Whether their claims are deemed to have merit or not, asylum seekers are entitled to be looked after while they are in the United Kingdom. For the reasons that the noble Baroness explained, they are likely to be more vulnerable and in need of greater care than the general population. God forbid we engage in offshoring —either exporting refugees to a third country while they application for asylum in the UK is considered or, even worse, doing so for them to pursue their asylum claim in that country. That should not absolve the United Kingdom of its obligations under the 1966 covenant. We support these amendments.
My Lords, the fact that I am going to say that I could not agree more with my noble friend Lady Ludford and will not add to that should not be taken to reduce the strength of that view.
I added my name to Amendment 122 from the noble Baroness, Lady McIntosh, for the reasons she explained. After I did, I realised that there is a question to be asked about new subsection (E1), which makes it an offence for someone knowingly to arrive in the UK without an ETA, an electronic travel authorisation; I would say that it would be the same to enter, but I am not sure it would be possible to enter the UK without an ETA.
I feel very uncomfortable about new subsection (E1) which makes it an offence to do something under the ETA rules when we do not have those rules. The ETA is not in effect yet. Your Lordships may think it right, when we see what the scheme is, that an offence be created—but not at this stage.
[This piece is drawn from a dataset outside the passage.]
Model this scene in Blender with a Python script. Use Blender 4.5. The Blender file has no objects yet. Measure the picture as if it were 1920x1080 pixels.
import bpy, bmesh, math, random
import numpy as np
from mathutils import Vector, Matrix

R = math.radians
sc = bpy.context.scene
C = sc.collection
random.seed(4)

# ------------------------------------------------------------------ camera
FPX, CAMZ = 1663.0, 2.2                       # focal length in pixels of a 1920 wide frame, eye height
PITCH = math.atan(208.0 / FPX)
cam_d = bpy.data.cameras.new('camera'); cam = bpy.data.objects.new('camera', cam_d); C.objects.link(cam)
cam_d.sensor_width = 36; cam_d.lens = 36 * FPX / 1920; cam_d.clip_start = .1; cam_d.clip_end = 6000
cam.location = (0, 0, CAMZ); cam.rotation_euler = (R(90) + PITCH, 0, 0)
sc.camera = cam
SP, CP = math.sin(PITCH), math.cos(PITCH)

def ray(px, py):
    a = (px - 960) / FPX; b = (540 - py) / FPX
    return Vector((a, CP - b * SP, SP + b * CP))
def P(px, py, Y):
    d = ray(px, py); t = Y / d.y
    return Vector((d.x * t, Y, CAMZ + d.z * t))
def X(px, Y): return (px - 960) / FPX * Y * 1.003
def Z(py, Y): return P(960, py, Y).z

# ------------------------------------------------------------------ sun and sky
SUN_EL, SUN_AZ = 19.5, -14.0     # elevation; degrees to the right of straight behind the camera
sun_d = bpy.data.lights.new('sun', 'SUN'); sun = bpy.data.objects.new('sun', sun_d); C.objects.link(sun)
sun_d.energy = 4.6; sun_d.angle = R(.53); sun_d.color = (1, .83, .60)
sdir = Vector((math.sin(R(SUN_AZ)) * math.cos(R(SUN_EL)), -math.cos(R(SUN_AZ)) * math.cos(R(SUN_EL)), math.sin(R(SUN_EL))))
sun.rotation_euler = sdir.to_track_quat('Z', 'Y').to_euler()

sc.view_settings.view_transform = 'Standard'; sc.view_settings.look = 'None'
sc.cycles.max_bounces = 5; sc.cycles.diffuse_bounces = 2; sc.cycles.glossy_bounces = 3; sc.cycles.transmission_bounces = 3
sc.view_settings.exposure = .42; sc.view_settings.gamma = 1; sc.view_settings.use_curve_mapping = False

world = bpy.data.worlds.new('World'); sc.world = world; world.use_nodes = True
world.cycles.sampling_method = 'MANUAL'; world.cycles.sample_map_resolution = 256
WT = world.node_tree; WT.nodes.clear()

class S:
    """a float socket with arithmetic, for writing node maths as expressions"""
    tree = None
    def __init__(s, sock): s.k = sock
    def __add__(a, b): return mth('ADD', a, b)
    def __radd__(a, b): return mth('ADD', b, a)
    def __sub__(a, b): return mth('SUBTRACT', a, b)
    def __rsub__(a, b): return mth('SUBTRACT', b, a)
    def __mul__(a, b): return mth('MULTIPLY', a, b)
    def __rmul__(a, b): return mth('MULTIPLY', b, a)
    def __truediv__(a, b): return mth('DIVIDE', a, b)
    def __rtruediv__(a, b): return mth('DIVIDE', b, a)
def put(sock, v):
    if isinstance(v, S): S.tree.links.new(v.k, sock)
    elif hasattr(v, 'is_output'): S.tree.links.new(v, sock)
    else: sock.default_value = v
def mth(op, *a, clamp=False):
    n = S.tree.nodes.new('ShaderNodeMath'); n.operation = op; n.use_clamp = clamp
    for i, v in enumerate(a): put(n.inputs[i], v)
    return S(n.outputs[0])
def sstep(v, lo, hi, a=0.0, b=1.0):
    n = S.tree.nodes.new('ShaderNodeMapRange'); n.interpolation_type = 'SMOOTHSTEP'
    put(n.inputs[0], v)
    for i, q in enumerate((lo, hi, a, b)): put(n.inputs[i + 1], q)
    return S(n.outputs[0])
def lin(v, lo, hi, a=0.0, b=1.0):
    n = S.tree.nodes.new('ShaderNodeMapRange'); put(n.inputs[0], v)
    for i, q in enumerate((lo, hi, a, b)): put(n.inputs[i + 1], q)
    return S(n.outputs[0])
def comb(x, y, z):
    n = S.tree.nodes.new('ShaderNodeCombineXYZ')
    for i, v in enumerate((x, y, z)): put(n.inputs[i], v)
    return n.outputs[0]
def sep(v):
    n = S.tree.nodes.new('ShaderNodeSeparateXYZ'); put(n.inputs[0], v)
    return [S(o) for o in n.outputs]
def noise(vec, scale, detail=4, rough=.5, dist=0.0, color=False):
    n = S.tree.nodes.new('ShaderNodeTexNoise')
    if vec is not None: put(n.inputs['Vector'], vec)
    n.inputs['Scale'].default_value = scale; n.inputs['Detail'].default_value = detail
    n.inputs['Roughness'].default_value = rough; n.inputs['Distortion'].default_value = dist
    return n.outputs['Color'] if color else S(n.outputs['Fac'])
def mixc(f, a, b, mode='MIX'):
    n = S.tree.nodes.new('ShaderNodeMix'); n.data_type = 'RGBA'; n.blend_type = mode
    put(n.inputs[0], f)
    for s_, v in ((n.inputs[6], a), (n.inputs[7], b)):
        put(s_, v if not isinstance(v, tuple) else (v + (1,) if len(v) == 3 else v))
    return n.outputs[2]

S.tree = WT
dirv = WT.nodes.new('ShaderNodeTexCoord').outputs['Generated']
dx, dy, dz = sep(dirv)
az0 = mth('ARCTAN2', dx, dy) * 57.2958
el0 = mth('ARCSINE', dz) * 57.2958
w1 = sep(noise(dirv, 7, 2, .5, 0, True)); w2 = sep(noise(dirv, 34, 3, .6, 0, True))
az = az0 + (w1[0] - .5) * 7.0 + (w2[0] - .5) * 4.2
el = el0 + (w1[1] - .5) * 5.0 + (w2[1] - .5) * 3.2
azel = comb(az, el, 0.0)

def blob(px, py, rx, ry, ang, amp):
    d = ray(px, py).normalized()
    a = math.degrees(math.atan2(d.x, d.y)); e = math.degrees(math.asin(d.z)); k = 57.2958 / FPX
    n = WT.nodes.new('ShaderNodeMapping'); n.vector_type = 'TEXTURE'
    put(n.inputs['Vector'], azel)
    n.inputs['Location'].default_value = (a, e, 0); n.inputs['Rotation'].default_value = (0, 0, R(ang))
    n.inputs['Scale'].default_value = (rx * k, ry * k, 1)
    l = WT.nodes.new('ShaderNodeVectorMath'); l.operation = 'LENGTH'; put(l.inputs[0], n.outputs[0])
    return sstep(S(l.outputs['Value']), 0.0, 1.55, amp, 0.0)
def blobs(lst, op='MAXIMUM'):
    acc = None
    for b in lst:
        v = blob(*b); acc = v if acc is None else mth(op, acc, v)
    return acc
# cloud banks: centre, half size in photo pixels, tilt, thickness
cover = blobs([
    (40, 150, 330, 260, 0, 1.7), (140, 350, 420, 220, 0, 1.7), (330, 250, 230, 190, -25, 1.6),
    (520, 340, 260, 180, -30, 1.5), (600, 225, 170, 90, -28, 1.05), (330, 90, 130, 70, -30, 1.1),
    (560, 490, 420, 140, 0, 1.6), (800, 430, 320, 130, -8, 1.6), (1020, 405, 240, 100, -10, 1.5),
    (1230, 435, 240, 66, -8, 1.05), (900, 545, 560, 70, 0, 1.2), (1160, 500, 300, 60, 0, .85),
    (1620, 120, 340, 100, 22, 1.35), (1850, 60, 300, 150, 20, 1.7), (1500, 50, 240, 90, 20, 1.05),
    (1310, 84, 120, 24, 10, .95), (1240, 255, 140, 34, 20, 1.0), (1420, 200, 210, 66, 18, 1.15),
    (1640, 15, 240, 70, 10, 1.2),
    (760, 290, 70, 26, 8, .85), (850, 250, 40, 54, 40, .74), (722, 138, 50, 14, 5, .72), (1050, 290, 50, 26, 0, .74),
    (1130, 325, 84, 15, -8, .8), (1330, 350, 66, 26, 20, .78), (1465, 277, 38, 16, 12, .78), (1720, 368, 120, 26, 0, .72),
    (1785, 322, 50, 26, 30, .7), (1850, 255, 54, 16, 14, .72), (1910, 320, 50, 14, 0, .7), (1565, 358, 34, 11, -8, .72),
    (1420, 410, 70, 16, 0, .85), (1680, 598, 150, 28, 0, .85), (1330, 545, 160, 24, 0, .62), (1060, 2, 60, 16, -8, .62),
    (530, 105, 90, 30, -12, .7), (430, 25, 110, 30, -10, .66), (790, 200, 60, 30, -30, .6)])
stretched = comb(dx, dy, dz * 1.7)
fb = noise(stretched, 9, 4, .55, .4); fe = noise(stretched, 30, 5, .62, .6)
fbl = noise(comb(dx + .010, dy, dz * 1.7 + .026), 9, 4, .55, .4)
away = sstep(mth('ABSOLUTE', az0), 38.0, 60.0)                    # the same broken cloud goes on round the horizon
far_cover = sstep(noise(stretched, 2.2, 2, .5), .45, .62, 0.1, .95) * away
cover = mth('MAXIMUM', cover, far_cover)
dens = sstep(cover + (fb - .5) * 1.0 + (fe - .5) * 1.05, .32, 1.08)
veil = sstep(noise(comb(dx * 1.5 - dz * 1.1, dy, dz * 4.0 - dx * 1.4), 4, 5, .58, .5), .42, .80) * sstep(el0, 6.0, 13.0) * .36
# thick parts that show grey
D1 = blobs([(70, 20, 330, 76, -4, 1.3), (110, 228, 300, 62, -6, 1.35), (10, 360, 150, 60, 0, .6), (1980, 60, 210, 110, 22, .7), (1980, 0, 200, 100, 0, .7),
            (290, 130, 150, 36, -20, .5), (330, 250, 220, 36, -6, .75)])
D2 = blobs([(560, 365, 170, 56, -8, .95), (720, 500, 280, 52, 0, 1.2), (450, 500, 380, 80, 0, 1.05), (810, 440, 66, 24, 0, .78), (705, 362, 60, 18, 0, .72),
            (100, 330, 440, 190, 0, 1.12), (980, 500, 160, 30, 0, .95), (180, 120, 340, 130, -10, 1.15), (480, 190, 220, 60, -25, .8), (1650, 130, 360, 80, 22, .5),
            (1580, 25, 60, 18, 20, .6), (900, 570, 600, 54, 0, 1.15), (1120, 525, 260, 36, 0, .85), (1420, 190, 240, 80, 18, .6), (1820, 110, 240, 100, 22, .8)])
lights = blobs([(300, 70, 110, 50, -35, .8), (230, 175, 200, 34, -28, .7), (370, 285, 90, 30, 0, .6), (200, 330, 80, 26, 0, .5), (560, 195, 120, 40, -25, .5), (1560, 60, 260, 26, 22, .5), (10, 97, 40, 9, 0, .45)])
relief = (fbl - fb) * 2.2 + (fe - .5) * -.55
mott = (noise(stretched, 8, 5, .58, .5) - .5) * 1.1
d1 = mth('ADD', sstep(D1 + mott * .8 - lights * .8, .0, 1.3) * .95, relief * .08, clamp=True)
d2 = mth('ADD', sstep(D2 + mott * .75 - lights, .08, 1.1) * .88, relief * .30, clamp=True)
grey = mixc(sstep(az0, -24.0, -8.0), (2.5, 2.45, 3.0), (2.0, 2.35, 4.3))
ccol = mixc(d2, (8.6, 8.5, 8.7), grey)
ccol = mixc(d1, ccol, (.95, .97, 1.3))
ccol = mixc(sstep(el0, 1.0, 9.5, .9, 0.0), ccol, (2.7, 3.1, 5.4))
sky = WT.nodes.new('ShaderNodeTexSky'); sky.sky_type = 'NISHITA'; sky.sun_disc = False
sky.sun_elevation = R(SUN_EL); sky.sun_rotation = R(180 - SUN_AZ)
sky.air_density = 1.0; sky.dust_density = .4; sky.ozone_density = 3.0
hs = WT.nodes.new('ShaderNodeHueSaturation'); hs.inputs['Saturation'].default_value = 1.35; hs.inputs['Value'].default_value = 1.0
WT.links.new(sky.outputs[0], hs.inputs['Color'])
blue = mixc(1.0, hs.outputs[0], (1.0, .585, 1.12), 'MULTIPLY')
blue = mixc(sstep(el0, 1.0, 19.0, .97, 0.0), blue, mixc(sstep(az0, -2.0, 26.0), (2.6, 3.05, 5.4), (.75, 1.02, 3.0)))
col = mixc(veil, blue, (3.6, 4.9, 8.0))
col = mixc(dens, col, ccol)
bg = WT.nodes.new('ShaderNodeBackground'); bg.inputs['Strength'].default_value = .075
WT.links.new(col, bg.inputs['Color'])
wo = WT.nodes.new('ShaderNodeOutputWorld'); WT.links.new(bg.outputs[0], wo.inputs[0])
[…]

My Lords, like others, I entirely agree with the noble Baroness, Lady Ludford. I have to put it on the record that it is now 11.04 pm and we are debating major legal innovations with massive consequences.
I want to ask the Minister just one question. Let us imagine a person caught in these circumstances, who has gone on a small boat, been intercepted by the Royal Navy and brought to shore, arrived in the UK and put in jail for four years. That person is very likely from a country in a state of turmoil to which it is utterly impossible to return them for any conceivable time in the future after their four-year jail term. How does the Minister imagine the fate—the life—of that person proceeding from the point they walk out of the jail doors?